Article 18 | The Arts
I never thought the music called “Jazz” was ever meant to reach just a small group of people, or become a museum thing locked under glass like all the other dead things that were once artistic.
Miles Davis
What is the role God created art for?
Not,
How can we make the sanctuary look sweet?
The Church is God’s redemptive community within the world and this redemption extends into the realms of space, time, and creativity. Modern secular culture tends to act in such a way that it reduces human beings into consuming agents. The corresponding result is that the majority of people in the culture and the church aren’t able to see themselves as creators or collaborators with God.
This market driven worldview has affected nearly all aspects of life and this capitalistic dimension has frequently reduced much of art purely to the aesthetic role. This is especially true within Christianity. Hence, even though many evangelical and protestant churches encourage the arts, this nearly always means the display of a local artists work within the church building, using graphic design elements within the Sunday worship program and bulletins, choreographing a dance, or maybe even commissioning a sculpture; but this is nearly always done with the sole intention of improving aesthetics. Although there is great value in the aesthetic importance of art, expanding the role of art to incorporate more fully its original and pre-capitalistic value is also a worthy goal.
The amazing gift of art is it’s ability to question perceived ideas about reality, to challenge genres of discourse, to make possible the emergence of new forms, voices, and perspectives for living. Thus, art as the postmodern philosopher Jean-Francois Lyotard has commented, should be “Avant-garde in nature”, it should be actively creating space for the marginalized and silenced voices to speak, it should be challenging the prevailing norms of culture with an alternative heavenly perspective, a perspective that the Christian artist is developing with God through their spiritual transformation into Christlikeness.
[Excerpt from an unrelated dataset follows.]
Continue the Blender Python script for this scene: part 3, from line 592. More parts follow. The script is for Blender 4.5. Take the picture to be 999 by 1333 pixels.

Lastly, the artist’s role is valuable in communicating the unimaginable and the unseen. One of the functions of imagination is not just helping us to get our thinking straight so we can improve the world we live in, but to help us to see and then build a world God would prefer we all live. As a church community we have to intentionally seek out, support and inspire such creative activity. A proposition that seems joyful, since our faith and knowledge is built upon a world of invisibility with a God who is Spirit, Heaven, which is another dimension and angels, demons, and spiritual forces at work in our daily lives.
Recommended Reading: Walking on Water, by Madeline L’Engle and Objects of Grace: Conversations on Creativity and Faith by James Romaine.